Microwave and Infrared Spectra, ab Initio Calculation, and Two-Dimensional Model of Amino Group Inversion and Ring Puckering in 2,5-Dihydropyrrole.

The microwave spectra of 2,5-dihydropyrrole and 2,5-dihydropyrrole-1-d1 have been measured with Stark and Fourier transform spectrometers in the range 10-39 GHz. Rotational constants, centrifugal distortion constants, and 14N quadrupole coupling constants have been determined from the observed transition frequencies for the ground vibrational state. In addition, two satellites of the normal species and one satellite of the deuterated species have been identified and measured. Splittings of the rotational transitions due to amino group inversion tunneling have been observed and analyzed.
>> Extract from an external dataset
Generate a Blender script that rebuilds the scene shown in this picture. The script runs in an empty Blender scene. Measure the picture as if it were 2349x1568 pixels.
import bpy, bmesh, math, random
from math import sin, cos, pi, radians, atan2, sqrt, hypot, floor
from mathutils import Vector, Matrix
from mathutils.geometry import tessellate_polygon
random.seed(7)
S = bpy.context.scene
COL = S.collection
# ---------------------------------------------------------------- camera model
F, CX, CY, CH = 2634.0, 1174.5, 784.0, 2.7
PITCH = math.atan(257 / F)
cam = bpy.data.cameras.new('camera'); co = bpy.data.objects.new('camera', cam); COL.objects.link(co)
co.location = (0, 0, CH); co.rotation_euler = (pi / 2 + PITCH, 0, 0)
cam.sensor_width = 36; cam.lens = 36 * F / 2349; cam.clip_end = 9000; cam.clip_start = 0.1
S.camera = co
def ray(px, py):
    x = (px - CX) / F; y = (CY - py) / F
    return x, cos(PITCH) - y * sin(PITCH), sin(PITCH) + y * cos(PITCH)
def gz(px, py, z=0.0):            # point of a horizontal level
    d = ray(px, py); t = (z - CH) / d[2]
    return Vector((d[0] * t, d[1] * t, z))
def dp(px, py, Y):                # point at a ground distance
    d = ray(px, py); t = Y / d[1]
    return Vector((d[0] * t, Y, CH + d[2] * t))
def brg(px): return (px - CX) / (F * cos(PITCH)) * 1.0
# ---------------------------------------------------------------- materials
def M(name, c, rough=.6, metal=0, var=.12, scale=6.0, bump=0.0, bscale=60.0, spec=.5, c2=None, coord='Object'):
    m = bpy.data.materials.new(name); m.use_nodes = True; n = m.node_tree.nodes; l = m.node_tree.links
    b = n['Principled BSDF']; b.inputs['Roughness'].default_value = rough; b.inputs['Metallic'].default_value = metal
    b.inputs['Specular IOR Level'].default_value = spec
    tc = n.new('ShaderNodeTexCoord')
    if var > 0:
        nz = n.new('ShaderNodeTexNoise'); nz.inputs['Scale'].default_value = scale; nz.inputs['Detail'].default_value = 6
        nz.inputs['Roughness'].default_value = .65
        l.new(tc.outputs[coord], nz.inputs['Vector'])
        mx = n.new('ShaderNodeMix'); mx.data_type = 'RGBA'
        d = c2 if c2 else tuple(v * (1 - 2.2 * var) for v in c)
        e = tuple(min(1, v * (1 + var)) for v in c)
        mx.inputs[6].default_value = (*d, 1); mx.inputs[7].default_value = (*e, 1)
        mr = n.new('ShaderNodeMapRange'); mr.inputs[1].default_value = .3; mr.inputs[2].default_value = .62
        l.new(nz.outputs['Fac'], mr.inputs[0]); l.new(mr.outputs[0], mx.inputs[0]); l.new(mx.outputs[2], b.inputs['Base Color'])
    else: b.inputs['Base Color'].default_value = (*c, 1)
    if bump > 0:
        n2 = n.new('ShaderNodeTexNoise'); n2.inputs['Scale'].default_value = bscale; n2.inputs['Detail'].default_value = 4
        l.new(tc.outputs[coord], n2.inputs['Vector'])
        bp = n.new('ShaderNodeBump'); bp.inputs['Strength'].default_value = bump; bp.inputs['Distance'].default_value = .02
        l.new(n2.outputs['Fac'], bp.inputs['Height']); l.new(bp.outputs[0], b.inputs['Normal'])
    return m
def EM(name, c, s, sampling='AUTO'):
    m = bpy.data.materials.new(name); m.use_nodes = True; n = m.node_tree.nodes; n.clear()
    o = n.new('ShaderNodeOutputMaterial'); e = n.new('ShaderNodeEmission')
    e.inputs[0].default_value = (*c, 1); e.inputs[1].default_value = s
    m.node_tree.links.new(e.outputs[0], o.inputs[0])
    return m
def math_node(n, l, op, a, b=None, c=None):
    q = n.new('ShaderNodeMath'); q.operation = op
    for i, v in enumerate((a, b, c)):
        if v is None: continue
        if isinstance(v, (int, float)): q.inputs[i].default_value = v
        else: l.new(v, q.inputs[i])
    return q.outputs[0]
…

Infrared transitions of the amino group inversion mode have been measured in the range 490-720 cm-1. The effect of ring puckering on the inversion motion of the amino group in 2,5-dihydropyrrole and 2,5-dihydropyrrole-N-d1 has been investigated by ab initio calculations and two-dimensional flexible model calculations from the results of microwave and infrared spectroscopy. The observed molecular properties have been reproduced by a model which involved adjustable parameters for the potential energy surface and the structural relaxation of the CCC valence angles. Additional parameters have been transferred from the ab initio calculations. The adjustment of the model to the experimental data has yielded an equatorial equilibrium conformation with slightly larger CCC valence angle than in the most stable axial conformation. Excitation of the first ring puckering state has been found to enhance the inversion tunnel splittings.